The present study investigates the contributions of sea ice and snow to the multi-decadal trends of SAT during autumn, winter and spring over the mid- and high-latitudes of Eurasia based on a 30-member ensemble of simulations by CESM. A dynamical adjustment technique is used to remove the internal component of atmospheric circulation-induced SAT trends. During all the three seasons, dynamical adjustment greatly reduces the diversity of SAT trends among ensemble members and brings observed trends closer to the ensemble mean. The remaining differences in dynamically adjusted SAT trends are largely attributed to internal thermodynamic processes.

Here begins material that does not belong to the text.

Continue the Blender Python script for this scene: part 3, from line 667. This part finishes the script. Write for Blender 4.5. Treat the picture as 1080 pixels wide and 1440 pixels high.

An EOF analysis is applied to obtain the dominant patterns of residual SAT trends. The first mode features a broad pattern of the same sign loading that extends eastward from northern Europe to the Russian Far East in autumn and to central Siberia in spring, respectively, whereas the same-sign loading is confined to western Siberia in winter. The second modes are very similar in the three seasons and display a dipole structure with same-sign loading over northern Siberia and opposite-sign loading around and north of the Caspian Sea.

Analysis shows that the internal component of SIC trends over the Barents-Kara Seas feeds back onto SAT locally and over adjacent northern Siberia via thermodynamic processes, contributing partly to the spread in the thermodynamic component of internal SAT trends within the CESM-LE. The SIC-induced SAT trends extend inland in autumn and spring and are confined to the coastal regions in winter. The SIC effects and their seasonal changes are confirmed by upward SWR and upward LWR anomalies.

Eurasian snow changes contribute to the spread in dynamically adjusted SAT trends around the periphery of snow covered region where the SCF anomalies are large mainly by modulating surface albedo. The region of snow effects displays a change with the season following the change of snow anomalies and associated upward SWR and upward LWR anomalies. The snow effect is identified over northeastern European Plain-western Siberia in autumn, over the region north of the Caspian Sea in winter, and over eastern Europe-northern Siberia in spring.

The present study assesses the roles of dynamics and thermodynamics in the SAT trends separately. However, pronounced feedbacks may exist between dynamic and thermodynamic effects (Fischer et al. 2007; Hoerling et al. 2014). Outputs from large ensemble simulations with models other than CESM need to be examined to address the above issue in the future.